** start of Input rows **

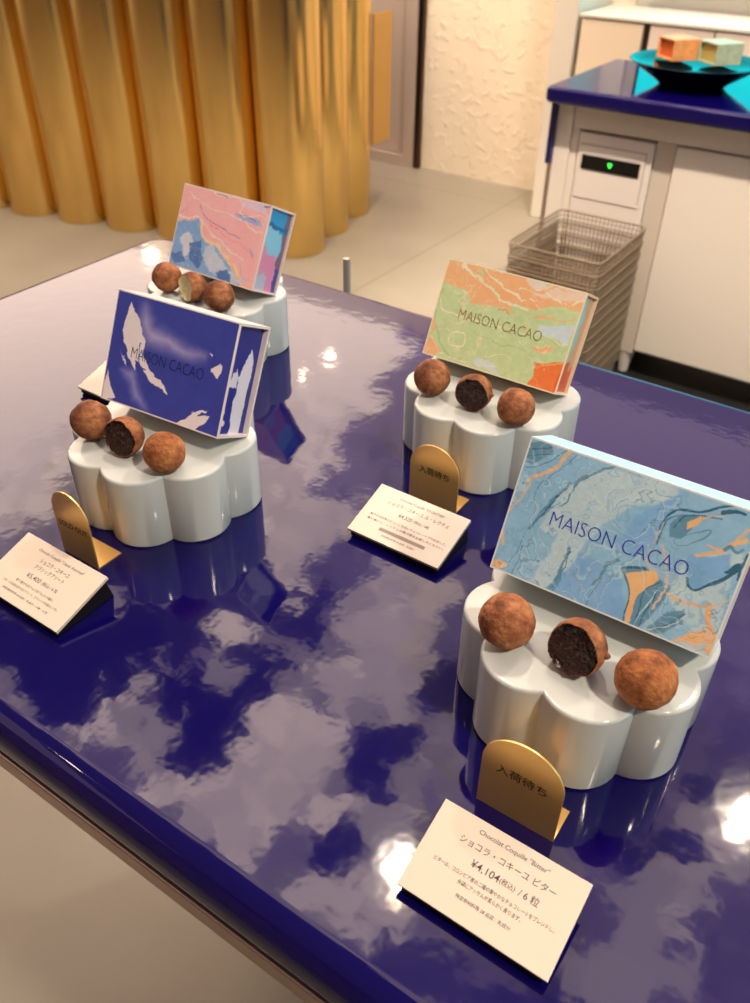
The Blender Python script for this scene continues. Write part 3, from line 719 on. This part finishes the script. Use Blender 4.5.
def place_truffle(loc, R, seed, label, cm, cut=None, fill=None, depth=.45, rot=0., group=None, cat='chocolate truffle', nub=False):
    sh, fi = truffle('t', R, seed, cut, depth)
    zmin = min(v.z for v in sh[0]+(fi[0] if fi else []))
    def mk(name, data, material, parent=None):
        me = bpy.data.meshes.new(name); me.from_pydata([tuple(v) for v in data[0]], [], data[1]); me.shade_smooth(); me.materials.append(material)
        return link(bpy.data.objects.new(name, me), parent)
    loc = (loc[0], loc[1], PED_Z-zmin+.0003)
    if fi:
        root = empty('chocolate_truffle', label, cat, loc, 0, group)
        mk('cocoa_shell', sh, cm, root); mk('filling', fi, fill, root)
        if nub:
            b2 = MB(); vs_ = []
            b2.lathe([(.0001, .0), (.0016, .0008), (.0020, .0022), (.0012, .0036), (.0002, .0042)], 12)
            o = b2.build('cocoa_nub', cm, root, smooth=True)
            dirn = Vector((.93, .05, .12)).normalized(); o.rotation_mode = 'QUATERNION'; o.rotation_quaternion = Vector((0, 0, 1)).rotation_difference(dirn)
            o.location = dirn*(R*.88)
    else:
        root = mk('chocolate_truffle', sh, cm); root.location = loc; tag(root, label, cat, group)
    return root
TR = [  # riser theme, truffle centres (left, cut, right)
 ('on the riser of the pale blue box', [(-.1168, .2986), (-.0794, .3026), (-.0435, .3024)], (M['ganache'],) , (-.11, -.96, .28), (0, 1, 2)),
 ('on the riser of the orange and green box', [(-.2843, .4988), (-.2471, .4975), (-.2117, .4963)], (M['ganache'],), (.16, -1.03, .07), (1, 1, 0)),
 ('on the riser of the dark blue box', [(-.446, .3068), (-.4119, .306), (-.3757, .3079)], (M['ganache'],), (.15, -.83, .16), (1, 0, 2)),
 ('on the farthest riser with the pink box', [(-.5861, .5176), (-.5526, .5162), (-.5175, .5143)], (M['cream'],), (-.24, -.86, .1), (0, 1, 1)),
]
for g, (where, pts, (fill,), cut, cms) in enumerate(TR):
    for i, (x, y) in enumerate(pts):
        dust = 'cocoa-dusted'
        if i == 1:
            inner = 'pale cream' if fill is M['cream'] else 'dark ganache'
            lb = 'truffle cut open to show %s, %s' % (inner, where)
            place_truffle((x, y), RT*(.93 if g else 1.0), 10+g*3, lb, COCOA[cms[1]], cut, fill, .38 if g != 3 else .5, group='cut open truffles', nub=(g in (0, 1)))
        else:
            lb = 'whole %s truffle, %s of three %s' % (dust, 'left' if i == 0 else 'right', where)
            place_truffle((x, y), RT*(.94 if g else 1.0), 31+g*5+i, lb, COCOA[cms[i]], group='whole truffles on the risers')

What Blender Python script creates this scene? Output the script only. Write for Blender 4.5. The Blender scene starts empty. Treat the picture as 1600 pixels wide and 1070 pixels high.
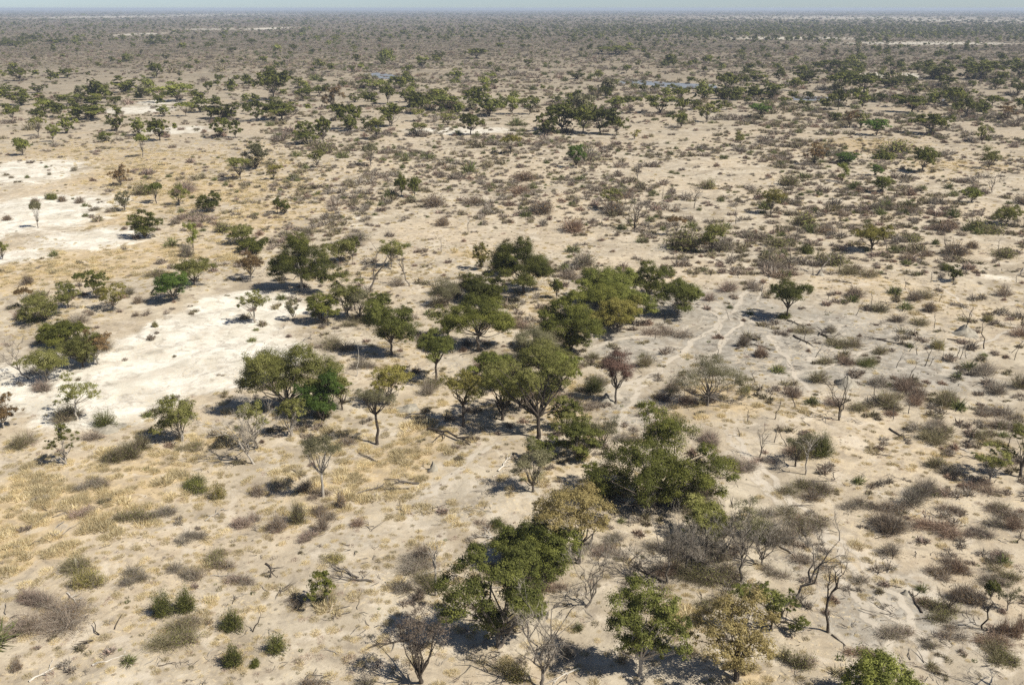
import bpy, math, random
import numpy as np
R = math.radians
C = bpy.context.scene.collection
sc = bpy.context.scene

# ---------------------------------------------------------------- camera, sky, sun, exposure
H = 45.0
F = 1450.0                      # focal length in photograph pixels (1600 wide)
PITCH = math.atan((535 - 13) / F)
cam = bpy.data.cameras.new('camera'); co = bpy.data.objects.new('camera', cam); C.objects.link(co)
cam.sensor_width = 36; cam.lens = 36 * F / 1600
cam.clip_start = 1; cam.clip_end = 60000
co.location = (0, 0, H); co.rotation_euler = (math.pi / 2 - PITCH, 0, 0)
sc.camera = co
SUN_EL, SUN_AZ = R(49), R(-25)  # azimuth measured from +X
sx, sy = math.cos(SUN_AZ), math.sin(SUN_AZ)
w = bpy.data.worlds.new('World'); sc.world = w; w.use_nodes = True
nt = w.node_tree
sky = nt.nodes.new('ShaderNodeTexSky'); sky.sky_type = 'NISHITA'; sky.sun_disc = False
sky.sun_elevation = SUN_EL; sky.sun_rotation = math.atan2(sx, sy)
sky.dust_density = 0.3; sky.air_density = 0.48; sky.ozone_density = 1.2
bg = nt.nodes['Background']; bg.inputs['Strength'].default_value = 0.082
nt.links.new(sky.outputs[0], bg.inputs['Color'])
sl = bpy.data.lights.new('sun', 'SUN'); sl.energy = 5.0; sl.angle = R(0.53); sl.color = (1.0, 0.945, 0.86)
so = bpy.data.objects.new('sun', sl); C.objects.link(so)
from mathutils import Vector, Matrix
so.rotation_euler = Vector((-sx * math.cos(SUN_EL), -sy * math.cos(SUN_EL), -math.sin(SUN_EL))).to_track_quat('-Z', 'Y').to_euler()
sc.view_settings.view_transform = 'Standard'; sc.view_settings.look = 'None'
sc.view_settings.exposure = 0.32; sc.view_settings.gamma = 1
sc.cycles.max_bounces = 5; sc.cycles.volume_bounces = 1
sc.cycles.transparent_max_bounces = 8
sc.cycles.use_denoising = False

rng = np.random.default_rng(7)
random.seed(7)
cP, sP = math.cos(PITCH), math.sin(PITCH)

def at(px, py):
    """ground point (x, y) and camera depth seen at a photograph pixel"""
    u, v = (px - 800) / F, -(py - 535) / F
    dz = -sP + v * cP
    t = H / -dz
    return t * u, t * (cP + v * sP), t
def at_np(px, py):
    u, v = (px - 800) / F, -(py - 535) / F
    t = H / -(-sP + v * cP)
    return t * u, t * (cP + v * sP), t
def to_px(x, y, z=0.0):
    d = y * cP + (H - z) * sP
    return 800 + F * x / d, 535 - F * (y * sP - (H - z) * cP) / d

def hgt(x, y):
    d = np.hypot(x, y)
    fade = np.clip((420 - d) / 200, 0, 1)
    return fade * (0.22 * np.sin(x * .11 + 1.3) * np.sin(y * .093 + .4) + 0.12 * np.sin(x * .31 + y * .17) + 0.06 * np.sin(x * .7 - y * .55 + 2))

# ---------------------------------------------------------------- mesh helpers
def build_mesh(name, V, T=None, Q=None, mats=(), tint=None, smooth=False, mi=None):
    """V verts, T triangles, Q quads; tint is a float per vertex"""
    me = bpy.data.meshes.new(name)
    V = np.asarray(V, dtype=np.float32)
    T = np.zeros((0, 3), np.int32) if T is None or len(T) == 0 else np.asarray(T, np.int32)
    Q = np.zeros((0, 4), np.int32) if Q is None or len(Q) == 0 else np.asarray(Q, np.int32)
    me.vertices.add(len(V)); me.vertices.foreach_set('co', V.ravel())
    idx = np.concatenate([T.ravel(), Q.ravel()])
    me.loops.add(len(idx)); me.loops.foreach_set('vertex_index', idx)
    n = len(T) + len(Q)
    me.polygons.add(n)
    st = np.concatenate([np.arange(len(T)) * 3, len(T) * 3 + np.arange(len(Q)) * 4]).astype(np.int32)
    me.polygons.foreach_set('loop_start', st)
    me.polygons.foreach_set('loop_total', np.concatenate([np.full(len(T), 3), np.full(len(Q), 4)]).astype(np.int32))
    if smooth: me.polygons.foreach_set('use_smooth', np.ones(n, bool))
    for m in mats: me.materials.append(m)
    if mi is not None: me.polygons.foreach_set('material_index', np.asarray(mi, np.int32))
    if tint is not None:
        a = me.attributes.new('tint', 'FLOAT', 'POINT'); a.data.foreach_set('value', np.asarray(tint, np.float32))
    me.update(calc_edges=True); me.validate()
    return me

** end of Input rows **

Give the number of lines where the string "empty" occurs, without any further text.

__The answer__.
2